--- BEGIN ---

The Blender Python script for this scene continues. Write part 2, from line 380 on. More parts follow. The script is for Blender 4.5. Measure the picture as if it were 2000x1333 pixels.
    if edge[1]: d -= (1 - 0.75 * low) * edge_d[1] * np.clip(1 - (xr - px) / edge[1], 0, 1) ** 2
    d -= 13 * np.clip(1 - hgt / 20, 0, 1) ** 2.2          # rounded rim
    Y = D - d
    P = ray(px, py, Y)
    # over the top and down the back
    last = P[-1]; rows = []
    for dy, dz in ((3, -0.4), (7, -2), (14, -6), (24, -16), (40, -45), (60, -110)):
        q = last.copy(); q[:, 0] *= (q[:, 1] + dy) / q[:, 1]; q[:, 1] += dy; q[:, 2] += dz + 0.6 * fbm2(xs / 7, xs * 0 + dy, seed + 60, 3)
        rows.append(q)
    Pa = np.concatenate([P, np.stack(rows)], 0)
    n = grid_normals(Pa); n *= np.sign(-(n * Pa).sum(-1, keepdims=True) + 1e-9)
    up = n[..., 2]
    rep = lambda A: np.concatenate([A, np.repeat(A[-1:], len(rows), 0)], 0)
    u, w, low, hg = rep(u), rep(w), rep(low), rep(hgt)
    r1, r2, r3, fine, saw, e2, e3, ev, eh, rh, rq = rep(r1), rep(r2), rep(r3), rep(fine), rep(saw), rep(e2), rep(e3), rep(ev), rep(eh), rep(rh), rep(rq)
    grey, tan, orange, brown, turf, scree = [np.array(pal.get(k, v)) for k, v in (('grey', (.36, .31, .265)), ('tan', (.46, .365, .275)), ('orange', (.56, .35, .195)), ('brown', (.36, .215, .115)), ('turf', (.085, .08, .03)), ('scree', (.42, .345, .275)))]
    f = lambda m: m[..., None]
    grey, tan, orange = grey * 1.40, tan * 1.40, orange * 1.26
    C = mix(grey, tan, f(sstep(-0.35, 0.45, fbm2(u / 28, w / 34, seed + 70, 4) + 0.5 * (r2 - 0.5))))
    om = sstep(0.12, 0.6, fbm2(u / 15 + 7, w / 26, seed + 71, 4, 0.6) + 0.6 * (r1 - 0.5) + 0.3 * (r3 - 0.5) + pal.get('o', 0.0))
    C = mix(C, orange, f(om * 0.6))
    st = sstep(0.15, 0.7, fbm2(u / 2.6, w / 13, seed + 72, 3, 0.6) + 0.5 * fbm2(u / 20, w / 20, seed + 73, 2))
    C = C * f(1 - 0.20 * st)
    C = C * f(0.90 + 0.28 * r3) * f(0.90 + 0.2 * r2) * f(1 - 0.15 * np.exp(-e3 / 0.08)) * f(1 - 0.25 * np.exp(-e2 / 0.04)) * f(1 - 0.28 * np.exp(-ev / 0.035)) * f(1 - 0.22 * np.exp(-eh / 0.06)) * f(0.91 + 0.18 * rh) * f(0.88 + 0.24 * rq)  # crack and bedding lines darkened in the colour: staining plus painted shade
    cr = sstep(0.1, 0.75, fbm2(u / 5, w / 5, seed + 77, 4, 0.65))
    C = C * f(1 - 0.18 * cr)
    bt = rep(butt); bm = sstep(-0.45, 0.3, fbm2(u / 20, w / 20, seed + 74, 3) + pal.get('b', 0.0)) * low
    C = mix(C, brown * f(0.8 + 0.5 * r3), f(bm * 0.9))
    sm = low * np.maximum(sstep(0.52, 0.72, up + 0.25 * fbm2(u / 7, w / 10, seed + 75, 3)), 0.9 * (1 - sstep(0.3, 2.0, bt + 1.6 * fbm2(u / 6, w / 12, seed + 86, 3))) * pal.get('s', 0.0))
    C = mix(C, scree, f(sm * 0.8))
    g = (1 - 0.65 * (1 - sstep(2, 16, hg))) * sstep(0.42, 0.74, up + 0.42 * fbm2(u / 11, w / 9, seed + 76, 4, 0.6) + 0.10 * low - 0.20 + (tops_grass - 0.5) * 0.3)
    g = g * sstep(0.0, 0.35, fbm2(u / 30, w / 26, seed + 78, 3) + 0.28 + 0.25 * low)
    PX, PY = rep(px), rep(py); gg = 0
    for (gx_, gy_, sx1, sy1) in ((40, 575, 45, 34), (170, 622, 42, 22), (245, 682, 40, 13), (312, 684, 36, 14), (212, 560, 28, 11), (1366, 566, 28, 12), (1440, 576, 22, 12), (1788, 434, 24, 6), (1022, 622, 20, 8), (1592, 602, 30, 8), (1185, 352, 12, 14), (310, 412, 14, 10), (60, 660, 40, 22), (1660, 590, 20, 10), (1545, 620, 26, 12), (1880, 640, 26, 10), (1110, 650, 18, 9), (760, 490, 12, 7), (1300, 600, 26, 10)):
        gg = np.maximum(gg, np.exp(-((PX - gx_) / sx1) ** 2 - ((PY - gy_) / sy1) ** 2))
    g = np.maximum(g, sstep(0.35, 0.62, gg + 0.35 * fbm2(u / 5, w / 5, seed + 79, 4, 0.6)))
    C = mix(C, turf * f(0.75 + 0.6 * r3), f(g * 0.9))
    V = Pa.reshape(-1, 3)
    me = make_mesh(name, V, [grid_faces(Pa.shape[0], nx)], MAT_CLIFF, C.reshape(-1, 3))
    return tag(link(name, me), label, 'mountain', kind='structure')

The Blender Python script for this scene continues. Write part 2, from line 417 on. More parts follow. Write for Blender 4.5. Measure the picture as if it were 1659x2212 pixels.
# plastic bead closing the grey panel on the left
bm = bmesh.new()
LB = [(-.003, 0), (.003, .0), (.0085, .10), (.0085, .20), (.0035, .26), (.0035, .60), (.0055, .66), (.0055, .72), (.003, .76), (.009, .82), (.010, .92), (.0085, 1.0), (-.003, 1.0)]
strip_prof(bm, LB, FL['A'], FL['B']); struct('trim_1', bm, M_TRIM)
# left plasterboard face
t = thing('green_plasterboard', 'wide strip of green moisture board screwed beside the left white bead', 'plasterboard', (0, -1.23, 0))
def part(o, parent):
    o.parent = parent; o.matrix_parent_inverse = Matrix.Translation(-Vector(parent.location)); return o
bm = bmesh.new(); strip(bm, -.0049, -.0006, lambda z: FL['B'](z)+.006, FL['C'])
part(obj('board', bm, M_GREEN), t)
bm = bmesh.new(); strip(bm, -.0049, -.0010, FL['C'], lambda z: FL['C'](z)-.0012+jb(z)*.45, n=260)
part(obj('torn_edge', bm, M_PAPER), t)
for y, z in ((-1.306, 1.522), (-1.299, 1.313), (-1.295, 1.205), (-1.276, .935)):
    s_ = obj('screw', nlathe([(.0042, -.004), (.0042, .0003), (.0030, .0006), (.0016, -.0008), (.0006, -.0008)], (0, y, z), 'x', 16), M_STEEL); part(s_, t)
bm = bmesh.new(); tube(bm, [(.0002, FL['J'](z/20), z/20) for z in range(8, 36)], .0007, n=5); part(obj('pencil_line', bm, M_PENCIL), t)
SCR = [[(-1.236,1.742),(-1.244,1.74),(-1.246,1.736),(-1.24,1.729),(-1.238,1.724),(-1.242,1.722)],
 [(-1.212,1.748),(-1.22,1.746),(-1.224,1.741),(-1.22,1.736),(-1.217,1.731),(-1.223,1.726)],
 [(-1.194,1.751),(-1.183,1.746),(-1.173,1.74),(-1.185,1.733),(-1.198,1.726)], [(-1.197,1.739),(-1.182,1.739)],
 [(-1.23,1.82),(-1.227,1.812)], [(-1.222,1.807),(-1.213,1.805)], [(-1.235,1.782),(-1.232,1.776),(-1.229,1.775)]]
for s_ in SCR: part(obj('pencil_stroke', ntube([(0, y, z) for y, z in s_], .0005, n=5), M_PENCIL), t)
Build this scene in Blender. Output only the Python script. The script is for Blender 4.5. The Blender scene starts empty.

--- END ---

Repeat each record exactly. Omit nothing.

### Task output
The Blender Python script for this scene continues. Write part 2, from line 380 on. More parts follow. The script is for Blender 4.5. Measure the picture as if it were 2000x1333 pixels.
    if edge[1]: d -= (1 - 0.75 * low) * edge_d[1] * np.clip(1 - (xr - px) / edge[1], 0, 1) ** 2
    d -= 13 * np.clip(1 - hgt / 20, 0, 1) ** 2.2          # rounded rim
    Y = D - d
    P = ray(px, py, Y)
    # over the top and down the back
    last = P[-1]; rows = []
    for dy, dz in ((3, -0.4), (7, -2), (14, -6), (24, -16), (40, -45), (60, -110)):
        q = last.copy(); q[:, 0] *= (q[:, 1] + dy) / q[:, 1]; q[:, 1] += dy; q[:, 2] += dz + 0.6 * fbm2(xs / 7, xs * 0 + dy, seed + 60, 3)
        rows.append(q)
    Pa = np.concatenate([P, np.stack(rows)], 0)
    n = grid_normals(Pa); n *= np.sign(-(n * Pa).sum(-1, keepdims=True) + 1e-9)
    up = n[..., 2]
    rep = lambda A: np.concatenate([A, np.repeat(A[-1:], len(rows), 0)], 0)
    u, w, low, hg = rep(u), rep(w), rep(low), rep(hgt)
    r1, r2, r3, fine, saw, e2, e3, ev, eh, rh, rq = rep(r1), rep(r2), rep(r3), rep(fine), rep(saw), rep(e2), rep(e3), rep(ev), rep(eh), rep(rh), rep(rq)
    grey, tan, orange, brown, turf, scree = [np.array(pal.get(k, v)) for k, v in (('grey', (.36, .31, .265)), ('tan', (.46, .365, .275)), ('orange', (.56, .35, .195)), ('brown', (.36, .215, .115)), ('turf', (.085, .08, .03)), ('scree', (.42, .345, .275)))]
    f = lambda m: m[..., None]
    grey, tan, orange = grey * 1.40, tan * 1.40, orange * 1.26
    C = mix(grey, tan, f(sstep(-0.35, 0.45, fbm2(u / 28, w / 34, seed + 70, 4) + 0.5 * (r2 - 0.5))))
    om = sstep(0.12, 0.6, fbm2(u / 15 + 7, w / 26, seed + 71, 4, 0.6) + 0.6 * (r1 - 0.5) + 0.3 * (r3 - 0.5) + pal.get('o', 0.0))
    C = mix(C, orange, f(om * 0.6))
    st = sstep(0.15, 0.7, fbm2(u / 2.6, w / 13, seed + 72, 3, 0.6) + 0.5 * fbm2(u / 20, w / 20, seed + 73, 2))
    C = C * f(1 - 0.20 * st)
    C = C * f(0.90 + 0.28 * r3) * f(0.90 + 0.2 * r2) * f(1 - 0.15 * np.exp(-e3 / 0.08)) * f(1 - 0.25 * np.exp(-e2 / 0.04)) * f(1 - 0.28 * np.exp(-ev / 0.035)) * f(1 - 0.22 * np.exp(-eh / 0.06)) * f(0.91 + 0.18 * rh) * f(0.88 + 0.24 * rq)  # crack and bedding lines darkened in the colour: staining plus painted shade
    cr = sstep(0.1, 0.75, fbm2(u / 5, w / 5, seed + 77, 4, 0.65))
    C = C * f(1 - 0.18 * cr)
    bt = rep(butt); bm = sstep(-0.45, 0.3, fbm2(u / 20, w / 20, seed + 74, 3) + pal.get('b', 0.0)) * low
    C = mix(C, brown * f(0.8 + 0.5 * r3), f(bm * 0.9))
    sm = low * np.maximum(sstep(0.52, 0.72, up + 0.25 * fbm2(u / 7, w / 10, seed + 75, 3)), 0.9 * (1 - sstep(0.3, 2.0, bt + 1.6 * fbm2(u / 6, w / 12, seed + 86, 3))) * pal.get('s', 0.0))
    C = mix(C, scree, f(sm * 0.8))
    g = (1 - 0.65 * (1 - sstep(2, 16, hg))) * sstep(0.42, 0.74, up + 0.42 * fbm2(u / 11, w / 9, seed + 76, 4, 0.6) + 0.10 * low - 0.20 + (tops_grass - 0.5) * 0.3)
    g = g * sstep(0.0, 0.35, fbm2(u / 30, w / 26, seed + 78, 3) + 0.28 + 0.25 * low)
    PX, PY = rep(px), rep(py); gg = 0
    for (gx_, gy_, sx1, sy1) in ((40, 575, 45, 34), (170, 622, 42, 22), (245, 682, 40, 13), (312, 684, 36, 14), (212, 560, 28, 11), (1366, 566, 28, 12), (1440, 576, 22, 12), (1788, 434, 24, 6), (1022, 622, 20, 8), (1592, 602, 30, 8), (1185, 352, 12, 14), (310, 412, 14, 10), (60, 660, 40, 22), (1660, 590, 20, 10), (1545, 620, 26, 12), (1880, 640, 26, 10), (1110, 650, 18, 9), (760, 490, 12, 7), (1300, 600, 26, 10)):
        gg = np.maximum(gg, np.exp(-((PX - gx_) / sx1) ** 2 - ((PY - gy_) / sy1) ** 2))
    g = np.maximum(g, sstep(0.35, 0.62, gg + 0.35 * fbm2(u / 5, w / 5, seed + 79, 4, 0.6)))
    C = mix(C, turf * f(0.75 + 0.6 * r3), f(g * 0.9))
    V = Pa.reshape(-1, 3)
    me = make_mesh(name, V, [grid_faces(Pa.shape[0], nx)], MAT_CLIFF, C.reshape(-1, 3))
    return tag(link(name, me), label, 'mountain', kind='structure')

The Blender Python script for this scene continues. Write part 2, from line 417 on. More parts follow. Write for Blender 4.5. Measure the picture as if it were 1659x2212 pixels.
# plastic bead closing the grey panel on the left
bm = bmesh.new()
LB = [(-.003, 0), (.003, .0), (.0085, .10), (.0085, .20), (.0035, .26), (.0035, .60), (.0055, .66), (.0055, .72), (.003, .76), (.009, .82), (.010, .92), (.0085, 1.0), (-.003, 1.0)]
strip_prof(bm, LB, FL['A'], FL['B']); struct('trim_1', bm, M_TRIM)
# left plasterboard face
t = thing('green_plasterboard', 'wide strip of green moisture board screwed beside the left white bead', 'plasterboard', (0, -1.23, 0))
def part(o, parent):
    o.parent = parent; o.matrix_parent_inverse = Matrix.Translation(-Vector(parent.location)); return o
bm = bmesh.new(); strip(bm, -.0049, -.0006, lambda z: FL['B'](z)+.006, FL['C'])
part(obj('board', bm, M_GREEN), t)
bm = bmesh.new(); strip(bm, -.0049, -.0010, FL['C'], lambda z: FL['C'](z)-.0012+jb(z)*.45, n=260)
part(obj('torn_edge', bm, M_PAPER), t)
for y, z in ((-1.306, 1.522), (-1.299, 1.313), (-1.295, 1.205), (-1.276, .935)):
    s_ = obj('screw', nlathe([(.0042, -.004), (.0042, .0003), (.0030, .0006), (.0016, -.0008), (.0006, -.0008)], (0, y, z), 'x', 16), M_STEEL); part(s_, t)
bm = bmesh.new(); tube(bm, [(.0002, FL['J'](z/20), z/20) for z in range(8, 36)], .0007, n=5); part(obj('pencil_line', bm, M_PENCIL), t)
SCR = [[(-1.236,1.742),(-1.244,1.74),(-1.246,1.736),(-1.24,1.729),(-1.238,1.724),(-1.242,1.722)],
 [(-1.212,1.748),(-1.22,1.746),(-1.224,1.741),(-1.22,1.736),(-1.217,1.731),(-1.223,1.726)],
 [(-1.194,1.751),(-1.183,1.746),(-1.173,1.74),(-1.185,1.733),(-1.198,1.726)], [(-1.197,1.739),(-1.182,1.739)],
 [(-1.23,1.82),(-1.227,1.812)], [(-1.222,1.807),(-1.213,1.805)], [(-1.235,1.782),(-1.232,1.776),(-1.229,1.775)]]
for s_ in SCR: part(obj('pencil_stroke', ntube([(0, y, z) for y, z in s_], .0005, n=5), M_PENCIL), t)
Build this scene in Blender. Output only the Python script. The script is for Blender 4.5. The Blender scene starts empty.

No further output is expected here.